ではいったい『気になる人』とはどんな人のことを指せばよいのか。好きとか嫌いのレベルに達していないが、なぜか心や頭の片隅にこびりついている人。まだあまり情報を知り過ぎていないというのも大事です。さらに、できれば『世間もなんとなく気になっている人物』の方が、この手の質問の回答としては喜ばれます。

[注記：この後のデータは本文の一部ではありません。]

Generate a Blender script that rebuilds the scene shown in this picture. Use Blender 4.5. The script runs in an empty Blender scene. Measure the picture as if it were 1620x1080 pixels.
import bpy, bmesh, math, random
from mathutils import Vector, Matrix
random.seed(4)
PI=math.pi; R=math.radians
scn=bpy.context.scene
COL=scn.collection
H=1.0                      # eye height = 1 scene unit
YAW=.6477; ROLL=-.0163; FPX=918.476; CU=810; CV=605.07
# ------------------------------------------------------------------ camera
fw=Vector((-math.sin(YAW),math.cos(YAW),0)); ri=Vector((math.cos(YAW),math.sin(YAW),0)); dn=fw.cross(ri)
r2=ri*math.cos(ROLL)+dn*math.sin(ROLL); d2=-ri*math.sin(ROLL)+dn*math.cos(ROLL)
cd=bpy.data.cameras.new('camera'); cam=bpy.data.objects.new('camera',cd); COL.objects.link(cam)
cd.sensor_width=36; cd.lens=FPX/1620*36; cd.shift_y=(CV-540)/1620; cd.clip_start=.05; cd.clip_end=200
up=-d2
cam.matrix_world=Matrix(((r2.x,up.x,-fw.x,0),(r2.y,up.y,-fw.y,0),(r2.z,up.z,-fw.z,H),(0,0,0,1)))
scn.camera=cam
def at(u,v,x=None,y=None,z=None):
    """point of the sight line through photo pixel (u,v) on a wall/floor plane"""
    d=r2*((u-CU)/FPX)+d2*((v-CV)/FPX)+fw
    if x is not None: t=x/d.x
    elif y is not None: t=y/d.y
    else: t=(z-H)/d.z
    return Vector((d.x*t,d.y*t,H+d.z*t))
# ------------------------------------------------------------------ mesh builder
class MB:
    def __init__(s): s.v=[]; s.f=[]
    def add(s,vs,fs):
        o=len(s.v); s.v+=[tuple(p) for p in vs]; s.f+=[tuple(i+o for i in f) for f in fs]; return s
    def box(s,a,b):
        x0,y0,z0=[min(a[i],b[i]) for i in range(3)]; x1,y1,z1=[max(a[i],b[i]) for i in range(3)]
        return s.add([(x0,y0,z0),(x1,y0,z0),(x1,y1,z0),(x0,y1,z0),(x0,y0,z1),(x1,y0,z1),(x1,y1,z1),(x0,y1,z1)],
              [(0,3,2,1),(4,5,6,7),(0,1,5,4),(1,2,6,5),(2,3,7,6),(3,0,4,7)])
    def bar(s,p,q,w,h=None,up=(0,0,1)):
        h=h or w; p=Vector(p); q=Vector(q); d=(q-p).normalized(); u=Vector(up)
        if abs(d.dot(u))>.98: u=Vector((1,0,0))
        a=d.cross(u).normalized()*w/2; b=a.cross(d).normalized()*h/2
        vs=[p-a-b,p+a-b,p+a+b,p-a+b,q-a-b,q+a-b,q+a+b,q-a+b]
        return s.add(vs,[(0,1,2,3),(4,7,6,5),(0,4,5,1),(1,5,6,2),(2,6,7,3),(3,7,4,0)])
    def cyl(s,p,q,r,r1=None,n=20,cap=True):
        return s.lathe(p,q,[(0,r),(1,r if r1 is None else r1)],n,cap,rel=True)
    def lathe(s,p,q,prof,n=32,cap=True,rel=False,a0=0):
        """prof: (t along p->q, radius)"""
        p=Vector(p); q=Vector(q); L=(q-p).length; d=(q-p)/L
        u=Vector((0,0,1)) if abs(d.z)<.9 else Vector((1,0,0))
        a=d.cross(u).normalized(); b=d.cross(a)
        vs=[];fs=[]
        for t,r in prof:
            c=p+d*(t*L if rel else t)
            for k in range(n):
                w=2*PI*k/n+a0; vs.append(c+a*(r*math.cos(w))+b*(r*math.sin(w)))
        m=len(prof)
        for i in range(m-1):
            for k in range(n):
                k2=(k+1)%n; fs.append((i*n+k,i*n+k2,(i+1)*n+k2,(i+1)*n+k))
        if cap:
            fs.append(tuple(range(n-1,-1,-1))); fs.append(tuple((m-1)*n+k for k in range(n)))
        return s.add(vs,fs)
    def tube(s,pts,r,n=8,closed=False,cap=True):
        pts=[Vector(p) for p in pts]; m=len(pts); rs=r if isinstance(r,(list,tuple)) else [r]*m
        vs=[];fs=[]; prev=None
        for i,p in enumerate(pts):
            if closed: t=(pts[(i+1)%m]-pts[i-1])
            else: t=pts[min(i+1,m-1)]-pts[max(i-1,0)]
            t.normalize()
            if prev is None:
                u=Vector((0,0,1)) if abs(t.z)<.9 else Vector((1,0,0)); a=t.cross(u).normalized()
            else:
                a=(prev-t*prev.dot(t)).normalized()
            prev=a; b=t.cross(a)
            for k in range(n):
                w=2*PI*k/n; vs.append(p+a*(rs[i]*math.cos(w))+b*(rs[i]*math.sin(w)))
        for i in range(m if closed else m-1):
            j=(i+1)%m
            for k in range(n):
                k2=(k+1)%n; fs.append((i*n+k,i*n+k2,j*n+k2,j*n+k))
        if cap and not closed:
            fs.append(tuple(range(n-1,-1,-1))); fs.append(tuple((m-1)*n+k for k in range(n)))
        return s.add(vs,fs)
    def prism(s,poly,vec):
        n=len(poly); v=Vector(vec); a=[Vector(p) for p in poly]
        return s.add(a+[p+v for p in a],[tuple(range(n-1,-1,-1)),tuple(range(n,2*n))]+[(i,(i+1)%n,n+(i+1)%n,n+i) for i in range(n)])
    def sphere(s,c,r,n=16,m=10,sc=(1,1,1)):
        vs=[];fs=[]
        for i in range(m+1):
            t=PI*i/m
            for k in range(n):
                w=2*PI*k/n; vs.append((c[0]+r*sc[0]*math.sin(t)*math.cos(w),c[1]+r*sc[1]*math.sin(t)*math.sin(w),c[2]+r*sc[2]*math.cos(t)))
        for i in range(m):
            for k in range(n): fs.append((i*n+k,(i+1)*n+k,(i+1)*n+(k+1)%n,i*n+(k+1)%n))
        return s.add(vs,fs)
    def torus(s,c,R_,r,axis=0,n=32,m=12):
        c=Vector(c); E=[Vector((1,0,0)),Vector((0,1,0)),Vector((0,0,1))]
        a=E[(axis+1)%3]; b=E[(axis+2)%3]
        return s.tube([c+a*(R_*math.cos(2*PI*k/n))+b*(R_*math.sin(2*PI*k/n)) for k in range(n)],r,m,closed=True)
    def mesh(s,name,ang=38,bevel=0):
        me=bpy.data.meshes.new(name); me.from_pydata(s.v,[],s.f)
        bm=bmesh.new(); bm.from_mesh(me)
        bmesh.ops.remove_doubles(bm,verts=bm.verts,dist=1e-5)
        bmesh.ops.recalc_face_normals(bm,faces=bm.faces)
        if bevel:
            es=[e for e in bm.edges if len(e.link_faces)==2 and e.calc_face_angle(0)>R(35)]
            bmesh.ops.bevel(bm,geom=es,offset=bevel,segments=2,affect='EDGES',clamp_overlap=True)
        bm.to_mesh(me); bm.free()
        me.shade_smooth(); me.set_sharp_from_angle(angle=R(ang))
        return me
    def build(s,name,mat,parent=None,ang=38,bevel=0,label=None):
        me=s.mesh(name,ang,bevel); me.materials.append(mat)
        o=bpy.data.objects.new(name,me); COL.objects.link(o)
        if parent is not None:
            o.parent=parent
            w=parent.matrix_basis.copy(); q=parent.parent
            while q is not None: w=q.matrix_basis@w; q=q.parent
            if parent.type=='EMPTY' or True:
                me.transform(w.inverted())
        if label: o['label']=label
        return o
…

 以上の条件を胸に、己の記憶と向き合うこと数時間。とっておきの『気になる人』を思い出しました。NHKの5分番組『みんなで筋肉体操』で筋肉指導(インストラクター)をされていた谷本道哉さん(近畿大学准教授)です。見事に発達し切った逆三角形な上半身を見せつけながら淡々と視聴者を追い込む筋肉界のカリスマ。「筋肉は裏切らない」は昨年の流行語にも選ばれました。簡潔でリズミカルな番組構成、妙に豪華な気分にさせるBGM、そして武田真治など。そのシュールさは今や全国民の共通認識ですが、特筆すべきはやはり谷本さんの存在でしょう。名言だらけの『指導』はもちろんのこと、私はとにかく彼の顔に釘付けです。一点の曇りもないオーラとは裏腹に、余裕と不安が混濁しているような顔の造形と表情。揺るぎない居場所を見つけたからこそ、鎧を纏っていない部分(顔)に露呈する不確定要素。

 谷本さんの顔は、化粧をしていない時の女装たちのそれと同じ匂いがします。無防備で心細い。確信と弱さは背中合わせです。「裏切らない」のは筋肉でも女装でもなく、依存し切っている私たちの方だから。嗚呼、愛おしや。